**Request**
Starting at the top of the records, output every line through the one that contains "mb.build('lid', M[mt], t)", keeping each exactly as it appears.

**Records for processing**
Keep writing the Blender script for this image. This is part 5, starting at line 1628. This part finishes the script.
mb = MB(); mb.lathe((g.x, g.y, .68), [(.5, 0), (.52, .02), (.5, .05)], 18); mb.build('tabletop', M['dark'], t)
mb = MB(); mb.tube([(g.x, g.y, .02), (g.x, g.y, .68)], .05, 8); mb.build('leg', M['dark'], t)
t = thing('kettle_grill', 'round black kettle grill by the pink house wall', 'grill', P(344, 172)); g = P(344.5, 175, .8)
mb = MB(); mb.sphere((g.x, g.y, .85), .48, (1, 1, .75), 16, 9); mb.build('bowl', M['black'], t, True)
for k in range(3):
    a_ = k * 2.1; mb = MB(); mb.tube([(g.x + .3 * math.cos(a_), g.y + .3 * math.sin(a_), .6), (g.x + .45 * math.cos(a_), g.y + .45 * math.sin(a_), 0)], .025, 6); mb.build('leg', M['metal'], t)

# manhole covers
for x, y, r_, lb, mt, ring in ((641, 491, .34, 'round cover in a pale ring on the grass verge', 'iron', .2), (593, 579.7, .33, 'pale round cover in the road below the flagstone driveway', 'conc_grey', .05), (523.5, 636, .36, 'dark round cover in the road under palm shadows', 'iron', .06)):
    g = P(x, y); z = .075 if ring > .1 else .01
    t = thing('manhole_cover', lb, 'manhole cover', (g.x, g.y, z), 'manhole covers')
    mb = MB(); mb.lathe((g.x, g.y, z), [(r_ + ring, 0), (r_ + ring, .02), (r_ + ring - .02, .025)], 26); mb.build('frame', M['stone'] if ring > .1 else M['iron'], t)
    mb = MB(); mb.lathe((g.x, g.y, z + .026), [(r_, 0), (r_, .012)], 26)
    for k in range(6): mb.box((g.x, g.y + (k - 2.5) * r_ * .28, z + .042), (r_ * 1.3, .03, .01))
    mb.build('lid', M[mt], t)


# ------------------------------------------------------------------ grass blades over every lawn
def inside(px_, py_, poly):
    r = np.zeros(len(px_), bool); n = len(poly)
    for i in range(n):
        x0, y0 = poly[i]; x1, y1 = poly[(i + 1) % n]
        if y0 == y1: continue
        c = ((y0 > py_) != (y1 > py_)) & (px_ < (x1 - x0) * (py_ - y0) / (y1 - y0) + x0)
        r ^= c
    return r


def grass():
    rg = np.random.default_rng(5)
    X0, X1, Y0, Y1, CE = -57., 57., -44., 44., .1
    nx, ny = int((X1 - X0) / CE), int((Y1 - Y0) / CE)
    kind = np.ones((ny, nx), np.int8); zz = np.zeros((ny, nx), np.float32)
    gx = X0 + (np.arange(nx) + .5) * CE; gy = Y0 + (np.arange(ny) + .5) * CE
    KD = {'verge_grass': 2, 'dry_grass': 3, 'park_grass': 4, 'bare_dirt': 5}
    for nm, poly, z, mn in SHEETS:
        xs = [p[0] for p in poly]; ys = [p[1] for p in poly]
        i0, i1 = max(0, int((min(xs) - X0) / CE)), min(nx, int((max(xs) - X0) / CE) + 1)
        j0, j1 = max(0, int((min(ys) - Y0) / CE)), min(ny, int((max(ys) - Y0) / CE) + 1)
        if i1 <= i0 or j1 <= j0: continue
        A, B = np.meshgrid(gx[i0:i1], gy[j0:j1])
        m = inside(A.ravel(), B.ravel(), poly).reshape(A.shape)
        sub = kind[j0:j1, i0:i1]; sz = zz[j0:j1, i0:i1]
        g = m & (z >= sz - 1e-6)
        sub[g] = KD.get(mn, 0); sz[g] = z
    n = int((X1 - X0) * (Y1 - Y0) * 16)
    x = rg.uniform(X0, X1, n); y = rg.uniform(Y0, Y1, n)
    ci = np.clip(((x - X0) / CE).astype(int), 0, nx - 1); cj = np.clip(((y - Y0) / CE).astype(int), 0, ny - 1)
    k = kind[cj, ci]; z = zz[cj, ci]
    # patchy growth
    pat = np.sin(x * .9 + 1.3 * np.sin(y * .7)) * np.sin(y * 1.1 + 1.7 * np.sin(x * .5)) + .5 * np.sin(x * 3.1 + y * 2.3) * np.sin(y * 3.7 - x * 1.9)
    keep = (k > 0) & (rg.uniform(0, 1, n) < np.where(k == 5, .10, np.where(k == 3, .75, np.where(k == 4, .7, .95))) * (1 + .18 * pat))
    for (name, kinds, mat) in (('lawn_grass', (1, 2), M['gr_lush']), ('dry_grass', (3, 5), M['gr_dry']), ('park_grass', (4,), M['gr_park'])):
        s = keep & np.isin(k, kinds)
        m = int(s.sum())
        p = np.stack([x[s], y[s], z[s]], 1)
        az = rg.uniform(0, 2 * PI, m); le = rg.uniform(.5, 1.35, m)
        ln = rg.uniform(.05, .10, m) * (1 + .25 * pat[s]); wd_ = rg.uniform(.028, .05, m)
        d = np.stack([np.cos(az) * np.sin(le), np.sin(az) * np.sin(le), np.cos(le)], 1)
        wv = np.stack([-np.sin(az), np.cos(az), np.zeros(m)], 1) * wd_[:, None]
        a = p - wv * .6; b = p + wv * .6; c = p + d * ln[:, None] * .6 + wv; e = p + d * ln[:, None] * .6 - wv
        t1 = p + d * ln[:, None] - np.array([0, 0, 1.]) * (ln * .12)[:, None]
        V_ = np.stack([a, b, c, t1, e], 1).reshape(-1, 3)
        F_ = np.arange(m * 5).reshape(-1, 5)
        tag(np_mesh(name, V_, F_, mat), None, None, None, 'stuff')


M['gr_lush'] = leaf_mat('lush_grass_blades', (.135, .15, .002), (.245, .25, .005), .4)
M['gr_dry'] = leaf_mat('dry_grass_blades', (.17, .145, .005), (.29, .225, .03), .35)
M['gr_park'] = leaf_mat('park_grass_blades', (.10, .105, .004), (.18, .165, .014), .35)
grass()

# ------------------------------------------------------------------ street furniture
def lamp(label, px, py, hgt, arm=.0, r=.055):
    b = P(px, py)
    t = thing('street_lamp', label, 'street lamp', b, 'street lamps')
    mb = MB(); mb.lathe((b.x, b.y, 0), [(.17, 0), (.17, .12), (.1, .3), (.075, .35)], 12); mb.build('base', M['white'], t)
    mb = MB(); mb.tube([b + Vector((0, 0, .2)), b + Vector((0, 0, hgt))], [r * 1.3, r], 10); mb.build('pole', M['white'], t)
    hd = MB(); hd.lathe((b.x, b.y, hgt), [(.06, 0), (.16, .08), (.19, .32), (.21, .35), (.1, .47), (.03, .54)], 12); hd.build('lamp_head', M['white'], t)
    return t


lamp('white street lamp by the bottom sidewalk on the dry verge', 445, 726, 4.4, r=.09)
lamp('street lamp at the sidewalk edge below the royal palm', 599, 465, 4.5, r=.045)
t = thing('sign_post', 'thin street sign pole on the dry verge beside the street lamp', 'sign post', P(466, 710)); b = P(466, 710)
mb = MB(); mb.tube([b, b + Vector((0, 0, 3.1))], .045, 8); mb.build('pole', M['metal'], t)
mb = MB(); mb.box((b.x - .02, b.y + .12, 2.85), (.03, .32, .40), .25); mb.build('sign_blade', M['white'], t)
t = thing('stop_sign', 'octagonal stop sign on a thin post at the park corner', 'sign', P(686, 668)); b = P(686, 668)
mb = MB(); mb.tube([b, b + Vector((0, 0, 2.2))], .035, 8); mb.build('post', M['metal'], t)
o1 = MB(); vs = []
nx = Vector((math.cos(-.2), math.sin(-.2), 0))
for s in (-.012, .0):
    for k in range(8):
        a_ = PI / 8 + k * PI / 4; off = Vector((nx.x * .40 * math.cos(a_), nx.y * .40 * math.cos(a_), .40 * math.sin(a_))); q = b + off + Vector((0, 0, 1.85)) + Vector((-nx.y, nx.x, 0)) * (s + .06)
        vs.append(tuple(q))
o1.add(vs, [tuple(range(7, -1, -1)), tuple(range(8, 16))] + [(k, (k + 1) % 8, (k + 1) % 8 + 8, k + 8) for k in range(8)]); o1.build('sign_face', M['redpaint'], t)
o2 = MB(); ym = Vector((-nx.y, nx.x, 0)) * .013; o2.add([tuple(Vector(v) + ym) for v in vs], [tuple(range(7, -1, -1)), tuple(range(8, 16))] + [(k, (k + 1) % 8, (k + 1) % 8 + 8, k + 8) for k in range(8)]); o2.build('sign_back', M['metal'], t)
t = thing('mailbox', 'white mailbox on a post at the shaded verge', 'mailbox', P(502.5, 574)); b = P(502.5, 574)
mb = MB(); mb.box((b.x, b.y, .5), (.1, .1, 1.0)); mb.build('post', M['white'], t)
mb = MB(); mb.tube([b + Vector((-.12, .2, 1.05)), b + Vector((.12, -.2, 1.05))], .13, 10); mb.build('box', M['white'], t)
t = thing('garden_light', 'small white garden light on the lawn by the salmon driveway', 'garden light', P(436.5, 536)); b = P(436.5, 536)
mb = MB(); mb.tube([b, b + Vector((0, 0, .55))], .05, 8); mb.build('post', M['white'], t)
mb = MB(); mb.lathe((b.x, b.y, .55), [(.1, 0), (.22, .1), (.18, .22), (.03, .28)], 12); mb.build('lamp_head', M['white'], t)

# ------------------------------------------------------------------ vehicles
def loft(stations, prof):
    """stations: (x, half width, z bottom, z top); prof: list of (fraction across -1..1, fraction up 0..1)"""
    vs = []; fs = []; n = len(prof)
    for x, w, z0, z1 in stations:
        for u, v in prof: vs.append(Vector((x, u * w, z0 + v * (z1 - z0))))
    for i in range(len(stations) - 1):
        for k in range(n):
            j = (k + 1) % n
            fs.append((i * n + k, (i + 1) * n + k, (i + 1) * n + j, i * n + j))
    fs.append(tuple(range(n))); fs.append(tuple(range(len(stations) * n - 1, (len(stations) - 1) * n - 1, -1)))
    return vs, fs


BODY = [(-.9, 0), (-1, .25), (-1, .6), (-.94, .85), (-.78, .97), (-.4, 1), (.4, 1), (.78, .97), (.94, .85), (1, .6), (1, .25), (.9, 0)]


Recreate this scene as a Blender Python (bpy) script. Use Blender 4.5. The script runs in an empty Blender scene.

**Right answer**
Keep writing the Blender script for this image. This is part 5, starting at line 1628. This part finishes the script.
mb = MB(); mb.lathe((g.x, g.y, .68), [(.5, 0), (.52, .02), (.5, .05)], 18); mb.build('tabletop', M['dark'], t)
mb = MB(); mb.tube([(g.x, g.y, .02), (g.x, g.y, .68)], .05, 8); mb.build('leg', M['dark'], t)
t = thing('kettle_grill', 'round black kettle grill by the pink house wall', 'grill', P(344, 172)); g = P(344.5, 175, .8)
mb = MB(); mb.sphere((g.x, g.y, .85), .48, (1, 1, .75), 16, 9); mb.build('bowl', M['black'], t, True)
for k in range(3):
    a_ = k * 2.1; mb = MB(); mb.tube([(g.x + .3 * math.cos(a_), g.y + .3 * math.sin(a_), .6), (g.x + .45 * math.cos(a_), g.y + .45 * math.sin(a_), 0)], .025, 6); mb.build('leg', M['metal'], t)

# manhole covers
for x, y, r_, lb, mt, ring in ((641, 491, .34, 'round cover in a pale ring on the grass verge', 'iron', .2), (593, 579.7, .33, 'pale round cover in the road below the flagstone driveway', 'conc_grey', .05), (523.5, 636, .36, 'dark round cover in the road under palm shadows', 'iron', .06)):
    g = P(x, y); z = .075 if ring > .1 else .01
    t = thing('manhole_cover', lb, 'manhole cover', (g.x, g.y, z), 'manhole covers')
    mb = MB(); mb.lathe((g.x, g.y, z), [(r_ + ring, 0), (r_ + ring, .02), (r_ + ring - .02, .025)], 26); mb.build('frame', M['stone'] if ring > .1 else M['iron'], t)
    mb = MB(); mb.lathe((g.x, g.y, z + .026), [(r_, 0), (r_, .012)], 26)
    for k in range(6): mb.box((g.x, g.y + (k - 2.5) * r_ * .28, z + .042), (r_ * 1.3, .03, .01))
    mb.build('lid', M[mt], t)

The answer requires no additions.